Egypt protest intensifies, Mubarak turns to army

31. 01. 2011

Egypt protest intensifies, Mubarak turns to army



Source: CNN


Crowds flocked in the morning to Tahrir Square, which has become the focus of the uprising over poverty, corruption and unemployment, to join protesters who had camped out overnight in defiance of a curfew imposed by Mubarak.

Soldiers checked IDs but the crowd steadily grew, chanting "Down, down, Mubarak."

The uprising against Mubarak's 30-year-rule, now in its sixth day, unnerved global markets. Share prices fell across Asia on Monday morning, Brent oil hit a 28-month high, and Egypt's financial markets were closed for a second day in a row.

The mood between the troops and the protesters in the square remained generally relaxed, with people sharing food and standing by tanks daubed with anti-Mubarak graffiti.

The army appears to hold the key to Mubarak's fate but although the generals have held back from crushing the revolt, they have also not withdrawn support for Mubarak.

"The army has to choose between Egypt and Mubarak," read one banner in Tahrir Square.

The protests in the world's most populous Arab nation broke out last week when frustration over repression and the lack of democracy under Mubarak's rule boiled over.

More than 100 people were killed in clashes with security forces in scenes that overturned Egypt's standing as a stable country, promising emerging market and attractive tourist destination.

Mubarak, a close U.S. ally and a stalwart in Western policy toward the Middle East, responded by offering economic reform to address public anger at rising prices.

He also sacked his cabinet and appointed a vice president and new prime minister.

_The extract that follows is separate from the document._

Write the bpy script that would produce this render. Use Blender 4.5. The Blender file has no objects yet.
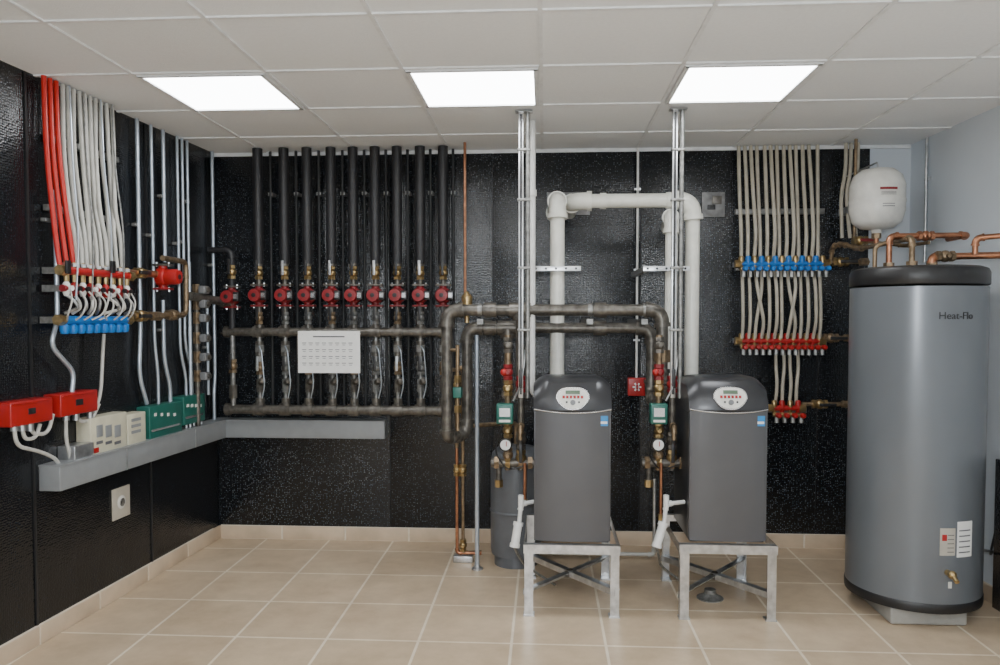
import bpy, bmesh, math, random
from mathutils import Vector, Matrix
random.seed(4)
V=Vector
# ---------------------------------------------------------------- survey frame
F=770.0; CH=1.49; CEIL=2.58; D=5.06
YAW=math.radians(3.34); PIT=math.radians(2.2); CY=318+F*math.tan(PIT)
cam_o=V((0,0,CH))
fw=V((-math.sin(YAW)*math.cos(PIT),math.cos(YAW)*math.cos(PIT),-math.sin(PIT)))
rt=V((math.cos(YAW),math.sin(YAW),0)); up=rt.cross(fw)
def ray(px,py): return fw+rt*((px-500)/F)+up*((CY-py)/F)
def W(px,py,Y):
    d=ray(px,py); return cam_o+d*(Y/d.y)
AL=math.radians(3.5); C0=V((-2.2,D,0)); dL=V((-math.sin(AL),-math.cos(AL),0)); nL=V((math.cos(AL),-math.sin(AL),0))
AR=math.radians(1.7); C1=V((2.31,D,0)); dR=V((math.sin(AR),-math.cos(AR),0)); nR=V((-math.cos(AR),-math.sin(AR),0))
def PL(px,py,c,n,o):
    d=ray(px,py); t=((c+n*o)-cam_o).dot(n)/d.dot(n); return cam_o+d*t
def L(px,py,o=0.03): return PL(px,py,C0,nL,o)
def R(px,py,o=0.03): return PL(px,py,C1,nR,o)
def Z(py,px,Y): return W(px,py,Y).z

# ---------------------------------------------------------------- materials
_m={}
def mat(name,col,rough=0.5,metal=0.0,var=0.08,scale=18,bump=0.0,bscale=80,coat=0,emit=0,spec=0.5):
    if name in _m: return _m[name]
    m=bpy.data.materials.new(name); m.use_nodes=True; nt=m.node_tree; b=nt.nodes["Principled BSDF"]
    b.inputs["Roughness"].default_value=rough; b.inputs["Metallic"].default_value=metal
    b.inputs["Specular IOR Level"].default_value=spec
    tc=nt.nodes.new("ShaderNodeTexCoord")
    n=nt.nodes.new("ShaderNodeTexNoise"); n.inputs["Scale"].default_value=scale; n.inputs["Detail"].default_value=4
    nt.links.new(tc.outputs["Object"],n.inputs["Vector"])
    r=nt.nodes.new("ShaderNodeValToRGB")
    r.color_ramp.elements[0].position=0.3; r.color_ramp.elements[1].position=0.7
    r.color_ramp.elements[0].color=[max(0,c*(1-var)) for c in col]+[1]
    r.color_ramp.elements[1].color=[min(1,c*(1+var)) for c in col]+[1]
    nt.links.new(n.outputs["Fac"],r.inputs["Fac"]); nt.links.new(r.outputs["Color"],b.inputs["Base Color"])
    if bump:
        n2=nt.nodes.new("ShaderNodeTexNoise"); n2.inputs["Scale"].default_value=bscale
        nt.links.new(tc.outputs["Object"],n2.inputs["Vector"])
        bp=nt.nodes.new("ShaderNodeBump"); bp.inputs["Strength"].default_value=bump; bp.inputs["Distance"].default_value=0.005
        nt.links.new(n2.outputs["Fac"],bp.inputs["Height"]); nt.links.new(bp.outputs["Normal"],b.inputs["Normal"])
    if emit:
        b.inputs["Emission Color"].default_value=(*col,1); b.inputs["Emission Strength"].default_value=emit
    _m[name]=m; return m
foam=mat("foam_black",(0.018,0.018,0.020),0.5,bump=0.15)
iron=mat("iron_pipe",(0.12,0.11,0.095),0.38,0.5,0.5,30)
galv=mat("galvanised_steel",(0.56,0.57,0.58),0.28,0.85,0.22,25)
galvd=mat("steel_fitting_dull",(0.24,0.24,0.23),0.42,0.6,0.35,40)
conduit=mat("conduit_steel",(0.50,0.56,0.63),0.28,0.6,0.08)
brass=mat("brass",(0.42,0.30,0.14),0.32,0.85,0.35,40)
copper=mat("copper",(0.40,0.18,0.10),0.34,0.85,0.3,25)
bronze=mat("bronze_dull",(0.25,0.18,0.11),0.42,0.7,0.35,40)
redp=mat("pump_red",(0.22,0.012,0.016),0.4)
redb=mat("relay_red",(0.36,0.012,0.012),0.35)
redx=mat("pex_red",(0.52,0.018,0.012),0.35)
bei=mat("pex_beige",(0.47,0.43,0.35),0.42,var=0.12)
whx=mat("pex_white",(0.49,0.48,0.44),0.4,var=0.1)
blue=mat("cap_blue",(0.01,0.16,0.52),0.35)
pvc=mat("pvc_white",(0.72,0.715,0.65),0.28)
pvcg=mat("pvc_clean",(0.76,0.76,0.74),0.3)
blk=mat("plastic_black",(0.015,0.015,0.016),0.4)
green=mat("green_box",(0.013,0.11,0.085),0.4)
cream=mat("cream_plastic",(0.56,0.53,0.40),0.45)
wht=mat("white_enamel",(0.76,0.75,0.70),0.25)
paper=mat("paper",(0.80,0.80,0.78),0.7,var=0.03)
ink=mat("ink",(0.12,0.12,0.13),0.7)
greyp=mat("wireway_grey",(0.25,0.262,0.27),0.45,0.1,0.05)
valveg=mat("actuator_grey",(0.17,0.175,0.18),0.5,0.1,0.2)
boil=mat("boiler_grey",(0.098,0.099,0.106),0.32,0.3,0.05,6)
boild=mat("boiler_cap_dark",(0.045,0.046,0.050),0.28,0.3,0.05)
tankg=mat("heater_grey",(0.155,0.17,0.188),0.28,0.2,0.04,4)
exg=mat("expansion_grey",(0.13,0.14,0.155),0.36,0.1)
silver=mat("silver_trim",(0.6,0.6,0.6),0.25,0.9)
conc=mat("concrete",(0.36,0.35,0.32),0.85,bump=0.5)
whitepaint=mat("wall_paint",(0.66,0.71,0.76),0.6,var=0.02,scale=3)

def wall_black(nm,amt,gate):
    m=bpy.data.materials.new(nm); m.use_nodes=True; nt=m.node_tree; b=nt.nodes["Principled BSDF"]
    N=nt.nodes.new; K=nt.links.new
    tc=N("ShaderNodeTexCoord")
    v=N("ShaderNodeTexVoronoi"); v.inputs["Scale"].default_value=90; v.inputs["Randomness"].default_value=0.55
    K(tc.outputs["Object"],v.inputs["Vector"])
    lt=N("ShaderNodeMath"); lt.operation='LESS_THAN'; lt.inputs[1].default_value=0.27; K(v.outputs["Distance"],lt.inputs[0])
    sp=N("ShaderNodeSeparateColor"); K(v.outputs["Color"],sp.inputs["Color"])
    n=N("ShaderNodeTexNoise"); n.inputs["Scale"].default_value=1.3; n.inputs["Detail"].default_value=3; K(tc.outputs["Object"],n.inputs["Vector"])
    gt=N("ShaderNodeMapRange"); gt.inputs["From Min"].default_value=gate; gt.inputs["From Max"].default_value=1.0; K(sp.outputs[0],gt.inputs["Value"])
    mu=N("ShaderNodeMath"); mu.operation='MULTIPLY'; K(lt.outputs[0],mu.inputs[0]); K(gt.outputs[0],mu.inputs[1])
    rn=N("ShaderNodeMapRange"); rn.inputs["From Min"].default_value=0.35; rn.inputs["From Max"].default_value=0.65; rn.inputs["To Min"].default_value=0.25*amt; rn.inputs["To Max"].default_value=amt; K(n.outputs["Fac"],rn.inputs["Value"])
    mu2=N("ShaderNodeMath"); mu2.operation='MULTIPLY'; K(mu.outputs[0],mu2.inputs[0]); K(rn.outputs[0],mu2.inputs[1])
    sc=N("ShaderNodeMix"); sc.data_type='RGBA'; sc.inputs["A"].default_value=(0.15,0.38,0.70,1); sc.inputs["B"].default_value=(0.55,0.58,0.56,1); K(sp.outputs[1],sc.inputs["Factor"])  # speck colours: dot print plus flash glints on the foil, painted into base colour
    mix=N("ShaderNodeMix"); mix.data_type='RGBA'; mix.inputs["A"].default_value=(0.008,0.009,0.011,1); K(sc.outputs["Result"],mix.inputs["B"])
    K(mu2.outputs[0],mix.inputs["Factor"]); K(mix.outputs["Result"],b.inputs["Base Color"])
    n2=N("ShaderNodeTexNoise"); n2.inputs["Scale"].default_value=3.5; n2.inputs["Detail"].default_value=3; K(tc.outputs["Object"],n2.inputs["Vector"])
    ad=N("ShaderNodeMath"); ad.operation='MULTIPLY_ADD'; ad.inputs[1].default_value=5.0; K(n2.outputs["Fac"],ad.inputs[0]); K(v.outputs["Distance"],ad.inputs[2])
    bp=N("ShaderNodeBump"); bp.inputs["Strength"].default_value=0.6; bp.inputs["Distance"].default_value=0.0022
    K(ad.outputs[0],bp.inputs["Height"]); K(bp.outputs["Normal"],b.inputs["Normal"])
    b.inputs["Roughness"].default_value=0.19
    return m
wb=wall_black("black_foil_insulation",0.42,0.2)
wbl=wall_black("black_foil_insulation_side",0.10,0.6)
def floor_mat(name,bw,bh,mort,off=(0,0,0)):
    m=bpy.data.materials.new(name); m.use_nodes=True; nt=m.node_tree; b=nt.nodes["Principled BSDF"]
    N=nt.nodes.new; K=nt.links.new
    tc=N("ShaderNodeTexCoord"); mp=N("ShaderNodeMapping"); mp.inputs["Location"].default_value=off
    K(tc.outputs["Object"],mp.inputs["Vector"])
    br=N("ShaderNodeTexBrick"); br.offset=0; br.squash=1
    br.inputs["Scale"].default_value=1; br.inputs["Brick Width"].default_value=bw; br.inputs["Row Height"].default_value=bh
    br.inputs["Mortar Size"].default_value=mort; br.inputs["Mortar Smooth"].default_value=0.1
    br.inputs["Color1"].default_value=(0.58,0.455,0.315,1); br.inputs["Color2"].default_value=(0.64,0.505,0.355,1); br.inputs["Mortar"].default_value=(0.86,0.77,0.63,1)
    K(mp.outputs["Vector"],br.inputs["Vector"])
    n=N("ShaderNodeTexNoise"); n.inputs["Scale"].default_value=5; n.inputs["Detail"].default_value=8; n.inputs["Roughness"].default_value=0.65
    K(tc.outputs["Object"],n.inputs["Vector"])
    r=N("ShaderNodeValToRGB"); r.color_ramp.elements[0].position=0.3; r.color_ramp.elements[1].position=0.75
    r.color_ramp.elements[0].color=(0.80,0.76,0.72,1); r.color_ramp.elements[1].color=(1.1,1.1,1.1,1)
    K(n.outputs["Fac"],r.inputs["Fac"])
    mx=N("ShaderNodeMix"); mx.data_type='RGBA'; mx.blend_type='MULTIPLY'; mx.inputs["Factor"].default_value=1
    K(br.outputs["Color"],mx.inputs["A"]); K(r.outputs["Color"],mx.inputs["B"]); K(mx.outputs["Result"],b.inputs["Base Color"])
    bp=N("ShaderNodeBump"); bp.inputs["Strength"].default_value=0.3; bp.inputs["Distance"].default_value=0.003; bp.invert=True
    K(br.outputs["Fac"],bp.inputs["Height"]); K(bp.outputs["Normal"],b.inputs["Normal"])
    b.inputs["Roughness"].default_value=0.36
    return m
tile=floor_mat("beige_floor_tile",0.43,0.45,0.0065,(0.10,0.06,0))
base=mat("beige_base_tile",(0.58,0.455,0.325),0.42,0,0.14,6)
grout=mat("grout",(0.72,0.64,0.52),0.8)
ceilm=mat("ceiling_tile",(0.86,0.885,0.90),0.9,0,0.02,60,bump=0.3,bscale=160)
tbar=mat("ceiling_grid_bar",(0.80,0.82,0.83),0.45)
lightm=mat("light_lens",(0.95,0.98,1.0),0.5,emit=13)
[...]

Both, however, were military men and the moves have done nothing to appease a protest movement who want him and his associates from the old guard to be swept away.


The United States, which has poured billions of dollars of aid into Egypt since Mubarak came to power, stopped short of saying openly that it wanted him out. President Barack Obama and Secretary of State Hillary Clinton instead urged reform and spoke about "an orderly transition."

A senior U.S. official, who declined to be identified, said the feeling among Obama's national security aides was that Mubarak's time had passed, but it was up to Egyptians to determine what happens next.

Washington has long seen Mubarak as a bulwark in the Middle East, first against communism then against militant Islam.